If the economy already uses all its resources (a point on the curve), making more of one good means making less of the other. You must move factors from one good to the other. This is a trade-off 取舍.

The amount of the second good you give up is the opportunity cost of the extra first good. This is why the PPC is a clear picture of opportunity cost.

Worked example. An economy on its PPC makes 40 machines and 60 tonnes of food. To make 50 machines it must cut food to 45 tonnes. Give the opportunity cost of the extra machines. Then say what a point of 30 machines and 40 tonnes of food would tell you. The economy is already on the curve, so more of one good must mean less of the other: the 10 extra machines cost 60 − 45 = 15 tonnes of food. That lost food is the opportunity cost, so quote it in tonnes of food - never in money. The second point lies inside the curve, which means resources are idle or wasted, most likely through unemployment; from there the economy could make more of both goods, so moving out to the curve costs nothing at all. Opportunity cost only bites once you are on the curve.

Shifts of the curve

The whole curve can move:

  • It shifts outward (to the right) when the country can make more of both goods. This is economic growth 经济增长. Causes: more resources (a bigger workforce, more land discovered) or better-quality resources (training, new technology).
  • It shifts inward (to the left) when the country can make less. This is economic decline 经济衰退. Causes: fewer or worse resources — for example a war, a natural disaster, or using up non-renewable resources 不可再生资源 (resources like oil and coal that cannot be replaced once used).

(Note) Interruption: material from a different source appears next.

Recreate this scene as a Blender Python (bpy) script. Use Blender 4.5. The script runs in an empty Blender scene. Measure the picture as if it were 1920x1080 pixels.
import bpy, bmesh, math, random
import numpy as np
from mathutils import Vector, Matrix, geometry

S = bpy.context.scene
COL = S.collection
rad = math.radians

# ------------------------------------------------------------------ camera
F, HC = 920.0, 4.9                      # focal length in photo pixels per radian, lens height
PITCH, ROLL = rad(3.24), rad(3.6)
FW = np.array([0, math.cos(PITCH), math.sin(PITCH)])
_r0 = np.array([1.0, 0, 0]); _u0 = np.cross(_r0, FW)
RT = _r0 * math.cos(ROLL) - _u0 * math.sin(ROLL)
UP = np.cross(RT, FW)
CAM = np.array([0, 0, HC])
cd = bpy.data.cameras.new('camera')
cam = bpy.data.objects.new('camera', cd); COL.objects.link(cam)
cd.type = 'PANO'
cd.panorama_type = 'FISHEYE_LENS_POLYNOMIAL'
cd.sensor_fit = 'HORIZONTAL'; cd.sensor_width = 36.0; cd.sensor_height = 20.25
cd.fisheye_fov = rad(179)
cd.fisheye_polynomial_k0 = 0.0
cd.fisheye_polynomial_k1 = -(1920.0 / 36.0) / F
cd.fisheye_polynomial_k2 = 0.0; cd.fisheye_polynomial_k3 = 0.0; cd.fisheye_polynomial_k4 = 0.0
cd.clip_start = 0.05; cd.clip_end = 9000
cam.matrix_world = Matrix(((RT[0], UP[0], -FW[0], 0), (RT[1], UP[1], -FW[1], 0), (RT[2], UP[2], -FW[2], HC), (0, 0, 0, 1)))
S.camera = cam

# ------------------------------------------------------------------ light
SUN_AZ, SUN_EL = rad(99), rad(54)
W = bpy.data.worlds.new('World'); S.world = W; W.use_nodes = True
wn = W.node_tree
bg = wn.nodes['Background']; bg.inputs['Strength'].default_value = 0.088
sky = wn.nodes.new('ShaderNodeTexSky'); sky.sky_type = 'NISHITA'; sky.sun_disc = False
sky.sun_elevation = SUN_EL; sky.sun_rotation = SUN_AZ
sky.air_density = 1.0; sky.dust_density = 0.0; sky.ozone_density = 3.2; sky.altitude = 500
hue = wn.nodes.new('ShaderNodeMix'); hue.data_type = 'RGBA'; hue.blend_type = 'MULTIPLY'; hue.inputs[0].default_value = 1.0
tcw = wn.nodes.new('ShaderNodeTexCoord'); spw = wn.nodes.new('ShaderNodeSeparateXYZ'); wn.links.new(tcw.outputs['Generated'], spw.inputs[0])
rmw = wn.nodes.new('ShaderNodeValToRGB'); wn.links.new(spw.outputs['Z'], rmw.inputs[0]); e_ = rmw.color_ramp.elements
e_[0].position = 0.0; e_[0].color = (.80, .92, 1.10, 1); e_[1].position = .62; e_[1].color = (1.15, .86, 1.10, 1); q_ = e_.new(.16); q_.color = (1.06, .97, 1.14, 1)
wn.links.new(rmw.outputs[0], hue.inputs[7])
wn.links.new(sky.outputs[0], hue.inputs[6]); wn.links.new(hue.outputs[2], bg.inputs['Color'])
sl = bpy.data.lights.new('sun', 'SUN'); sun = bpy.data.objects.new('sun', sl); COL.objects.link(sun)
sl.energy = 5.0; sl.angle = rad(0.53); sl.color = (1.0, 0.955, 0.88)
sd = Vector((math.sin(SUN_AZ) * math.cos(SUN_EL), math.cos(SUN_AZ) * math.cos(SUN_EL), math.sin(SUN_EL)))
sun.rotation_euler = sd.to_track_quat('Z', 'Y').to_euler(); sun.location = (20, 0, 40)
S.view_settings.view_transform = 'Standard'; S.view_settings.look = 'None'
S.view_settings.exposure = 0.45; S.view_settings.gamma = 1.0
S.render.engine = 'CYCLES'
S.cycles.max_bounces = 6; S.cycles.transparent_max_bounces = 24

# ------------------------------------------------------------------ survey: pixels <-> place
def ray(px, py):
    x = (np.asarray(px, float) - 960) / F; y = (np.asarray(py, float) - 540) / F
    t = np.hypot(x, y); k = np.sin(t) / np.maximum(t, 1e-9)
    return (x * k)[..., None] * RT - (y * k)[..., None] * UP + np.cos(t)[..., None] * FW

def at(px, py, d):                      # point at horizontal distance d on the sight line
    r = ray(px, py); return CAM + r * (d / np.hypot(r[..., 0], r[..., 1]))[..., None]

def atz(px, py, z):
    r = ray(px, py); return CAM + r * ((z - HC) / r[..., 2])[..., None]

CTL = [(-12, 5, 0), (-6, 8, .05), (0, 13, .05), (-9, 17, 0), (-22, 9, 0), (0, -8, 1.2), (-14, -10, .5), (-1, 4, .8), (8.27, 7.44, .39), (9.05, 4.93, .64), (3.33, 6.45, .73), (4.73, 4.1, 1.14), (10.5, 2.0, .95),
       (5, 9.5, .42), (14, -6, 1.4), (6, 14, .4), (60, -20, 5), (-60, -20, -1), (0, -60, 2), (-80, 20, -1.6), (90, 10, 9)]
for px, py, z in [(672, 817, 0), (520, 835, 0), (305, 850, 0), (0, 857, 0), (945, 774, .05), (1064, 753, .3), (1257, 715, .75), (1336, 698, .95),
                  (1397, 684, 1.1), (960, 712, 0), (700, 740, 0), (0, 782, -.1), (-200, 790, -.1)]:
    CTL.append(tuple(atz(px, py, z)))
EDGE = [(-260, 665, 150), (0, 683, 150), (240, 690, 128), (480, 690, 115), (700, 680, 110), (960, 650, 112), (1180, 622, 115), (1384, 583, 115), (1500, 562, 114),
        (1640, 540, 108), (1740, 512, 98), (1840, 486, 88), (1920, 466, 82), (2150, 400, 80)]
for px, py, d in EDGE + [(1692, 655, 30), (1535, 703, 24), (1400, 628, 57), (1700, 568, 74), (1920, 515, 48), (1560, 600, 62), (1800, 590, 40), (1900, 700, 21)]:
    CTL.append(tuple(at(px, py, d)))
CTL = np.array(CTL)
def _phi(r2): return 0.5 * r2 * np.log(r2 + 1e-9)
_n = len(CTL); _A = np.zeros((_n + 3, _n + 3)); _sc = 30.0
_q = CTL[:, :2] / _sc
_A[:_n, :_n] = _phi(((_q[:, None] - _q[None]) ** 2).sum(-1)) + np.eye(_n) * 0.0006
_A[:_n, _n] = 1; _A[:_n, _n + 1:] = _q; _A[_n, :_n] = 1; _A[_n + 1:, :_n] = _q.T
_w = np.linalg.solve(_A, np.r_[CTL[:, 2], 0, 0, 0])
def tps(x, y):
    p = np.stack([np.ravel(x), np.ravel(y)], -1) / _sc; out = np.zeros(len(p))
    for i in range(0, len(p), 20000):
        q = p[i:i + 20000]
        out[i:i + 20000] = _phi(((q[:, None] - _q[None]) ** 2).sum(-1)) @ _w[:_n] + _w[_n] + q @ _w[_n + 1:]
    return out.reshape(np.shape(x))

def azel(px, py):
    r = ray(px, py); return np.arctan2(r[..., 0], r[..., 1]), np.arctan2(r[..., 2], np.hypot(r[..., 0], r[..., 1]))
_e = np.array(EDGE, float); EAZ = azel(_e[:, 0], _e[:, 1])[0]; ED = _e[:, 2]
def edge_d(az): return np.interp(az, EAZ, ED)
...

The PPC shifting outward for growth and inward for decline More or better resources shift the whole PPC outward (growth); a war, disaster or using up resources shifts it inward (decline).

Do not confuse the two. Moving from inside the curve to the curve (by using idle resources) is a short-term gain. Moving the whole curve outward is a long-term change.

Explore

The production possibility curve

Move along the curve: making more of one good means making less of the other — that's opportunity cost.

Vocabulary Train
English Chinese Pinyin
production possibility curve 生产可能性曲线 shēng chǎn kě néng xìng qū xiàn
unemployment 失业 shī yè
trade-off 取舍 qǔ shě
economic growth 经济增长 jīng jì zēng zhǎng
economic decline 经济衰退 jīng jì shuāi tuì
non-renewable resources 不可再生资源 bù kě zài shēng zī yuán
1.4

Exam tips

  • Scarcity (unlimited wants, limited resources) forces choice, and every choice has an opportunity cost — the next best alternative you give up.
  • Learn the four factors of production and the reward each earns: land–rent, labour–wages, capital–interest, enterprise–profit.
  • On a PPC, a point on the curve uses all resources fully, inside wastes some (e.g. unemployment), and outside is impossible for now. Moving along the curve shows opportunity cost.
  • Moving to the curve (using idle resources) is a short-term gain; shifting the whole curve outward is long-term economic growth from more or better resources.